- **The request**
Print, word for word, the opening line of the data below and every line after it through the line that contains "from mathutils import Matrix, Vector", but not the pictures.

- **Dataset content**
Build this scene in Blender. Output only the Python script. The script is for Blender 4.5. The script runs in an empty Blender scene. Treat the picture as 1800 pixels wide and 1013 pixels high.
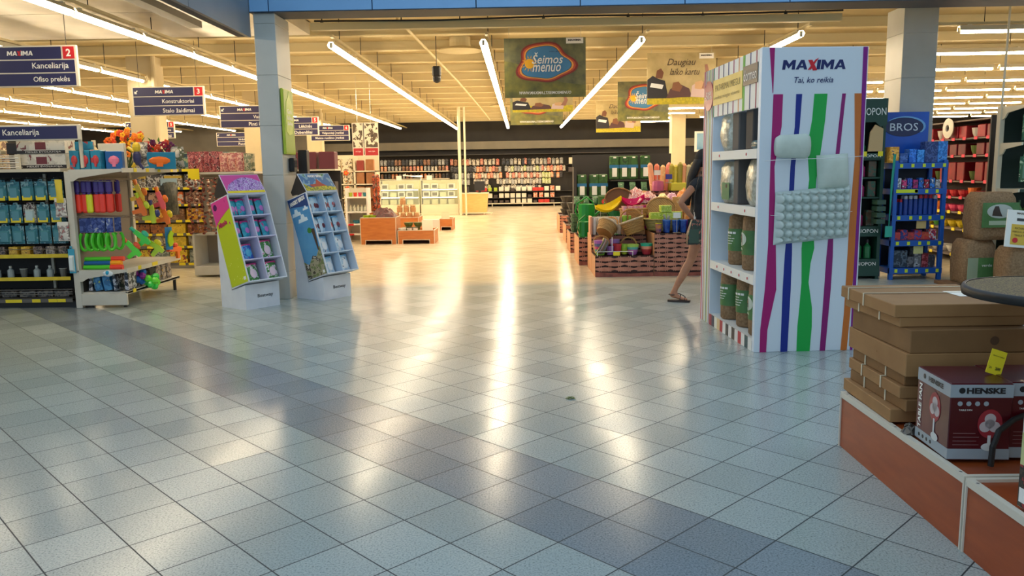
import bpy, math, random
from math import sin, cos, pi, radians
from mathutils import Matrix, Vector

# ---------------------------------------------------------------- camera, daylight, exposure
SC = bpy.context.scene
COL = SC.collection
cam_d = bpy.data.cameras.new('camera')
cam_d.sensor_width = 36.0
cam_d.lens = 1400.0 / 1800.0 * 36.0
cam_d.clip_start = 0.05
cam_d.clip_end = 200
cam = bpy.data.objects.new('camera', cam_d)
COL.objects.link(cam)
cam.matrix_world = (Matrix.Translation((0, 0, 1.45)) @ Matrix.Rotation(radians(0.74), 4, 'Z')
                    @ Matrix.Rotation(radians(90 - 8.37), 4, 'X') @ Matrix.Rotation(radians(-0.91), 4, 'Z'))
SC.camera = cam
SC.view_settings.view_transform = 'Standard'
SC.view_settings.look = 'None'
SC.view_settings.exposure = 0.12
SC.view_settings.gamma = 1.0
SC.view_settings.use_curve_mapping = False
try:
    SC.cycles.max_bounces = 7
    SC.cycles.diffuse_bounces = 4
    SC.cycles.glossy_bounces = 3
    SC.cycles.transmission_bounces = 4
    SC.cycles.transparent_max_bounces = 10
    SC.cycles.caustics_reflective = False
    SC.cycles.caustics_refractive = False
    SC.cycles.sample_clamp_indirect = 6.0
except Exception:
    pass
world = bpy.data.worlds.new('daylight')
SC.world = world
world.use_nodes = True
WBG = world.node_tree.nodes['Background']
WBG.inputs[0].default_value = (0.62, 0.82, 1.0, 1)
WBG.inputs[1].default_value = 1.12
LAMP_COL = (1.0, 0.82, 0.56)
LAMP_STR = 40.0

# ---------------------------------------------------------------- materials
def lin(c):
    c = c / 255.0
    return c / 12.92 if c <= 0.04045 else ((c + 0.055) / 1.055) ** 2.4
def rgb(c): return (lin(c[0]), lin(c[1]), lin(c[2]), 1)
MC = {}
def mat(c, rough=0.6, metal=0.0, name=None, spec=0.5, alpha=1.0, trans=0.0, emit=None, es=1.0, coat=0.0):
    key = ('m', tuple(c), rough, metal, spec, alpha, trans, emit, es, coat)
    if key in MC: return MC[key]
    m = bpy.data.materials.new(name or 'paint'); m.use_nodes = True
    b = m.node_tree.nodes['Principled BSDF']
    b.inputs['Base Color'].default_value = rgb(c)
    b.inputs['Roughness'].default_value = rough
    b.inputs['Metallic'].default_value = metal
    b.inputs['Specular IOR Level'].default_value = spec
    if alpha < 1: b.inputs['Alpha'].default_value = alpha
    if trans: b.inputs['Transmission Weight'].default_value = trans
    if coat: b.inputs['Coat Weight'].default_value = coat
    if emit:
        b.inputs['Emission Color'].default_value = rgb(emit); b.inputs['Emission Strength'].default_value = es
    MC[key] = m
    return m
class NT:
    def __init__(s, name):
        s.m = bpy.data.materials.new(name); s.m.use_nodes = True; s.t = s.m.node_tree
        s.b = s.t.nodes['Principled BSDF']
    def n(s, typ, **kw):
        x = s.t.nodes.new(typ)
        for k, v in kw.items(): setattr(x, k, v)
        return x
    def l(s, a, b): s.t.links.new(a, b)
    def math(s, op, a, b=None, c=None):
        x = s.n('ShaderNodeMath', operation=op)
        for i, v in enumerate((a, b, c)):
            if v is None: continue
            if hasattr(v, 'is_output'): s.l(v, x.inputs[i])
            else: x.inputs[i].default_value = v
        return x.outputs[0]
    def mix(s, f, a, b):
        x = s.n('ShaderNodeMix', data_type='RGBA')
        for sock, v in ((x.inputs[0], f), (x.inputs[6], a), (x.inputs[7], b)):
            if hasattr(v, 'is_output'): s.l(v, sock)
            else: sock.default_value = v
        return x.outputs[2]
    def obj(s, scale=1.0, rnd=True):
        tc = s.n('ShaderNodeTexCoord'); o = tc.outputs['Object']
        if rnd:
            oi = s.n('ShaderNodeObjectInfo')
            v = s.n('ShaderNodeVectorMath', operation='ADD')
            k = s.math('MULTIPLY', oi.outputs['Random'], 37.0)
            s.l(o, v.inputs[0]); s.l(k, v.inputs[1]); o = v.outputs[0]
        if scale != 1.0:
            v = s.n('ShaderNodeVectorMath', operation='SCALE'); v.inputs[3].default_value = scale
            s.l(o, v.inputs[0]); o = v.outputs[0]
        return o
def ramp(nt, fac, stops, const=True):
    r = nt.n('ShaderNodeValToRGB'); cr = r.color_ramp
    if const: cr.interpolation = 'CONSTANT'
    while len(cr.elements) > 1: cr.elements.remove(cr.elements[-1])
    cr.elements[0].position = stops[0][0]; cr.elements[0].color = rgb(stops[0][1])
    for p, c in stops[1:]:
        e = cr.elements.new(p); e.color = rgb(c)
    nt.l(fac, r.inputs[0])
    return r.outputs[0]
def printed(cols, scale=18, rough=0.4, name='printed_card', stretch=(1, 1, 1)):
    """printed packaging: patches of the given ink colours, different on every pack"""
    key = ('p', tuple(cols), scale, rough, stretch)
    if key in MC: return MC[key]
    nt = NT(name); o = nt.obj(1.0)
    mp = nt.n('ShaderNodeMapping'); nt.l(o, mp.inputs[0]); mp.inputs['Scale'].default_value = [scale * s for s in stretch]
    no = nt.n('ShaderNodeTexNoise'); no.inputs['Scale'].default_value = 1.0; no.inputs['Detail'].default_value = 3; no.inputs['Distortion'].default_value = 0.6
    nt.l(mp.outputs[0], no.inputs['Vector'])
    n = len(cols)
    stops = [(0.0, cols[0])] + [(0.36 + 0.28 * i / max(1, n - 1), cols[i]) for i in range(1, n)]
    c = ramp(nt, no.outputs['Fac'], stops)
    nt.l(c, nt.b.inputs['Base Color']); nt.b.inputs['Roughness'].default_value = rough
    MC[key] = nt.m
    return nt.m
def noisy(c, c2=None, scale=8, rough=0.6, metal=0.0, bump=0.0, name='surface', stretch=(1, 1, 1), detail=4):
    c2 = c2 or tuple(max(0, int(v * 0.82)) for v in c)
    key = ('n', tuple(c), tuple(c2), scale, rough, metal, bump, stretch)
    if key in MC: return MC[key]
    nt = NT(name); o = nt.obj(1.0)
    mp = nt.n('ShaderNodeMapping'); nt.l(o, mp.inputs[0]); mp.inputs['Scale'].default_value = [scale * s for s in stretch]
    no = nt.n('ShaderNodeTexNoise'); no.inputs['Scale'].default_value = 1.0; no.inputs['Detail'].default_value = detail
    nt.l(mp.outputs[0], no.inputs['Vector'])
    nt.l(ramp(nt, no.outputs['Fac'], [(0.3, c), (0.7, c2)], const=False), nt.b.inputs['Base Color'])
    nt.b.inputs['Roughness'].default_value = rough; nt.b.inputs['Metallic'].default_value = metal
    if bump:
        bp = nt.n('ShaderNodeBump'); bp.inputs['Strength'].default_value = bump; bp.inputs['Distance'].default_value = 0.01
        nt.l(no.outputs['Fac'], bp.inputs['Height']); nt.l(bp.outputs[0], nt.b.inputs['Normal'])
    MC[key] = nt.m
    return nt.m

WHITE = mat((232, 230, 224), 0.45, name='white_enamel')
CREAM = mat((226, 214, 186), 0.5, name='cream_enamel')
BLACK = mat((24, 22, 22), 0.5, name='black')
DARK = mat((46, 42, 40), 0.6, name='dark_grey')
GREY = mat((140, 140, 138), 0.5, name='grey')
STEEL = mat((190, 190, 190), 0.3, 0.9, name='steel')
YEL = mat((236, 214, 30), 0.5, name='yellow_tag')
RED = mat((200, 30, 36), 0.5, name='red')
NAVY = mat((40, 38, 84), 0.45, name='navy')
LETW = mat((240, 238, 232), 0.5, name='white_lettering')
PRICE = mat((240, 236, 228), 0.5, name='price_card')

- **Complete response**
Build this scene in Blender. Output only the Python script. The script is for Blender 4.5. The script runs in an empty Blender scene. Treat the picture as 1800 pixels wide and 1013 pixels high.
import bpy, math, random
from math import sin, cos, pi, radians
from mathutils import Matrix, Vector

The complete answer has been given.